Do others use a motif (or motifs) of some form recurringly and purposely in your stories?

Occasionally. In "Stringed Instrument" I played with that motif of a string under tension early in the story, as a metaphor for the connection with two people - both in a cello and with a safety rope. Then I left it alone for quite a while, and late in the story I came back to it and snuck in a mention of a broken cello string, just to suggest a certain train of thought. But I try not to be heavy-handed about it; if people are reading it and thinking "hey, that's a motif!" then I probably need to wind it back.
 
if people are reading it and thinking "hey, that's a motif!" then I probably need to wind it back.
Heh. The problem is knowing if it's heavy-handed or not. We writers, knowing such literary tricks, can often see them when others can't. So we may read each others stories—or our own--and think, "Hmmm, a bit heavy handed there with the cello string...." but we're not the average reader. I've found that readers, by and large, tend to miss such things. Just as they miss all the little flaws and issues that we writers might see and nit-pick about.

So I, the author, may think some motif of mine is a big anvil that I'm dropping on the reader's head, but the reader might actually have to re-read the story several times before they ever get it. :D

Interesting question/issue. How do we know if we're laying it on too thick or not thick enough for most readers? Readers who are not, like us writers, going to easily catch such things? :confused:
 
To be an author's motif, I'd expect to see it over their collection of works. I don't think I spend much time focusing on the "beaded curtain" motif in individual stories--I just have a couple going through a doorway covered by a beaded curtain. It's more like a reader who follows my stories will have it pop out at them when they see it in a story.
 
:cattail: All the time. Usually, however, I don't use them consciously until I start re-reading the story and get an idea of it's overall theme.
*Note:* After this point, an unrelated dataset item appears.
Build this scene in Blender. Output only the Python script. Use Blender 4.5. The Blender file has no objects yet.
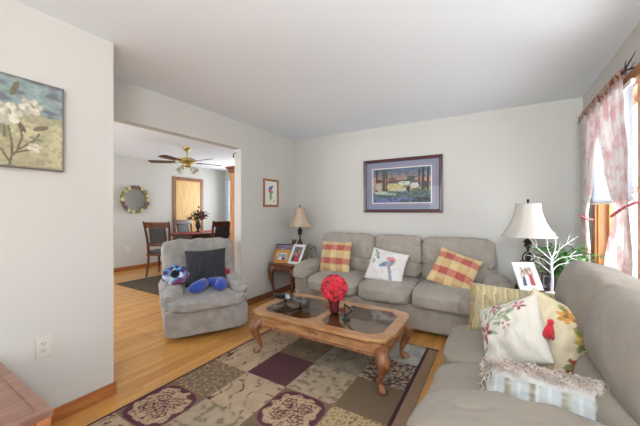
import bpy, bmesh, math, random
from mathutils import Vector, Matrix, noise
from math import sin, cos, pi, radians, sqrt, exp

random.seed(7)
SC = bpy.context.scene
COL = SC.collection

# ------------------------------------------------------------------ camera, world, lights, exposure
cam_d = bpy.data.cameras.new('camera')
cam = bpy.data.objects.new('camera', cam_d)
COL.objects.link(cam)
cam.location = (0, 0, 1.274)
cam.rotation_euler = (radians(90), 0, radians(31))
cam_d.sensor_width = 36
cam_d.lens = 36 * 294.5 / 640
cam_d.shift_y = -2.0 / 640
cam_d.clip_start = 0.02
SC.camera = cam
SC.view_settings.view_transform = 'Standard'
SC.view_settings.look = 'None'
SC.view_settings.gamma = 1
SC.view_settings.use_curve_mapping = False
SC.view_settings.exposure = 0.55

world = bpy.data.worlds.new('sky')
SC.world = world
world.use_nodes = True
bg = world.node_tree.nodes['Background']
bg.inputs[0].default_value = (0.93, 0.97, 1.0, 1)
bg.inputs[1].default_value = 2.0


def area(name, loc, rot, sx, sy, power, color=(1, 1, 1)):
    d = bpy.data.lights.new(name, 'AREA')
    d.shape = 'RECTANGLE'
    d.size = sx
    d.size_y = sy
    d.energy = power
    d.color = color
    o = bpy.data.objects.new(name, d)
    COL.objects.link(o)
    o.location = loc
    o.rotation_euler = [radians(a) for a in rot]
    return o


# daylight at windows, fill lamps at added openings (outside the glass, facing in)
area('daylight_right_far', (1.05, 3.03, 1.45), (0, 90, 0), 1.25, 0.8, 26, (0.97, 0.99, 1))
area('daylight_right_near', (1.05, 2.0, 1.45), (0, 90, 0), 1.25, 0.8, 8, (0.97, 0.99, 1))
area('fill_right_rear', (1.05, -1.2, 1.4), (0, 90, 0), 1.3, 1.9, 6, (0.96, 0.98, 1))  # fill lamp at an unseen window added for light
area('fill_behind_camera', (-0.75, -3.3, 1.15), (90, 0, 0), 2.7, 2.1, 22, (0.95, 0.975, 1))  # fill from behind the camera, through an added patio door
area('daylight_dining_window', (-5.6, 6.3, 1.55), (-90, 0, 0), 1.9, 1.3, 50, (0.95, 0.975, 1))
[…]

I notice this a lot too, and I think it's pretty common. Often your subconscious is up to something when you write and after a few drafts you can pick out what it's up to and then you get to play around with it some more.
 
LOL Mostly your subconscious is up to awful writing, with a dollop of creativity.
 
In a series I wrote a couple of years ago I got the idea of using honeysuckle as a motif for lesbianism, I'm not sure it went anywhere further than a couple of vague references, but it certainly stuck in my mind.
 
In a series I wrote a couple of years ago I got the idea of using honeysuckle as a motif for lesbianism, I'm not sure it went anywhere further than a couple of vague references, but it certainly stuck in my mind.
That's a nice one!
 
My muse has a thing for the stereo playing when I write, so quite often music; whether it be mentioning an artist and song title, or specific lyrics; usually finds its way into most of my stories.

Food tends to wedge itself into plot lines on a regular basis also...sometimes erotically and sometimes just as symbolism such as: "Sure, scrambled eggs sounds good. Just like my brain is right now."

And if a stuffed animal or two shows up in the storyline, you can be assured that this is a turning point of some type in a romance. A three foot tall Tigger and 18" Winnie the Pooh plushies are recurring characters all their own in my current series 'Pizza Boy at the Door.'

Good old Sigmund Freud would probably have a ball analyzing some of the things I regularly insert in my works. :D
 
A posting by Throbbs on another thread reminded me of another motif I pursue occasionally in my stories (and one poem here). "La Petite Morte," which is French for "a little death," and has been used by mainstream authors and philosophers as a symbol for orgasm.